Tampa Bay Buccaneers quarterback Tom Brady said "love for the game" brought him out of his 41-day retirement, believing he still has a place on the field. During an interview with ESPN, the 44-year-old Brady said he started to think about returning for his third season with the Buccaneers and his 23rd in the NFL when free agency began last month.

"I knew my body, physically, could still do what it could do, and obviously, I have a love for the game. I think I'll always have a love for the game," Brady said, adding that when it comes to his physical aspect, he thinks he still can play at a high level.

Before formally deciding to cut short his retirement, Brady said he talked to some people close and important to him, including former Buccaneers head coach Bruce Arians.

The seven-time Super Bowl champion said he looks forward to the challenge of carrying the Buccaneers to another Super Bowl win and the opportunity to play under Todd Bowles, who replaced Arians as head coach after serving as defensive coordinator for the Buccaneers.

Brady led the Buccaneers to their first Super Bowl title since 2002 with a 31-9 win over the Kansas City Chiefs in Super Bowl LV. However, they failed to defend the Lombardi Trophy after the Buccaneers suffered a bitter 30-27 loss at the hands of the eventual Super Bowl LVI champion Los Angeles Rams in the NFC Divisional Round.

Days after the loss, Brady announced his retirement from the NFL.

As the Buccaneers try to put the memory of last season to rest, Brady said they would have to make a lot of corrections to put the team in a better place to succeed and win their second Super Bowl title in three years.
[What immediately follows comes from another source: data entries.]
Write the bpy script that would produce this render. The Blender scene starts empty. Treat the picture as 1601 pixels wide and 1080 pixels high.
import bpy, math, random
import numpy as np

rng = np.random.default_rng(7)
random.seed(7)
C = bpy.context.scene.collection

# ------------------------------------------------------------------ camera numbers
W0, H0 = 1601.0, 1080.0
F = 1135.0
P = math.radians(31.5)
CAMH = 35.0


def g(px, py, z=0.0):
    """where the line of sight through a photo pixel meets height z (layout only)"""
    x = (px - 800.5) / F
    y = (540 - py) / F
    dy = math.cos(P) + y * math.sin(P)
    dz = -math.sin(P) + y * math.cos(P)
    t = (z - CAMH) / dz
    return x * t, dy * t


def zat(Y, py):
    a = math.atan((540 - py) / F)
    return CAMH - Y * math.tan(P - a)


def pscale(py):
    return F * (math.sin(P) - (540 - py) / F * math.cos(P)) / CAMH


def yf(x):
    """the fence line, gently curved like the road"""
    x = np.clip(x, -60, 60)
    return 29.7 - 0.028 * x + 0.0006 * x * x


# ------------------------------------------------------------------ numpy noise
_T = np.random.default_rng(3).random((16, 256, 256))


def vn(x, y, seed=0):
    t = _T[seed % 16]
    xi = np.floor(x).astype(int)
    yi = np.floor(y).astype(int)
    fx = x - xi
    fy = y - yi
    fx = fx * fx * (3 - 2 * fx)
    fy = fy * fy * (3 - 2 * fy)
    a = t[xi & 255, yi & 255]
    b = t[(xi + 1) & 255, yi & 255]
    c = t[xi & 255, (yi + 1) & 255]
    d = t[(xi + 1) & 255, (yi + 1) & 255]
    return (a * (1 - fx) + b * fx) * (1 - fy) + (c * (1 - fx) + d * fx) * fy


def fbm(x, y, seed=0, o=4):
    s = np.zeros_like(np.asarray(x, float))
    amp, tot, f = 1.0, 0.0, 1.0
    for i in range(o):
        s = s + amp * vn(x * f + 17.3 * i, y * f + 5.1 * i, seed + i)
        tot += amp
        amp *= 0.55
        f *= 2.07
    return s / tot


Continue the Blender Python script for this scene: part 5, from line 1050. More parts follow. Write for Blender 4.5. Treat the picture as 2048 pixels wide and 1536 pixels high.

While he's aware that he's at the end of his career, Brady said he could not pass up the opportunity to accomplish something with his teammates and the organization.

Last season, Brady led the league in passing yards, passing touchdowns, and completions and made it a finalist for the Most Valuable Player award.

Bucs promote Maral Javadifar to new role

After serving as the team's assistant strength and conditioning coach, Maral Javadifar has been promoted by the Buccaneers as Director of Rehabilitation and Performance.

In a statement, the Buccaneers lauded Javadifar for her role in establishing the Buccaneers as one of the NFL's best and most diverse organizations.

Javadifar and assistant defensive line coach Lori Locust became the first women on a Super Bowl-winning coaching staff. "I am excited for this opportunity to enhance our process focused on mitigating risk and increasing performance for our athletes," Javadifar said in a statement. According to Buccaneers co-owner Darcie Glazer Kassewitz, Javadifar will play a crucial role in the treatment of our players and their on-field success.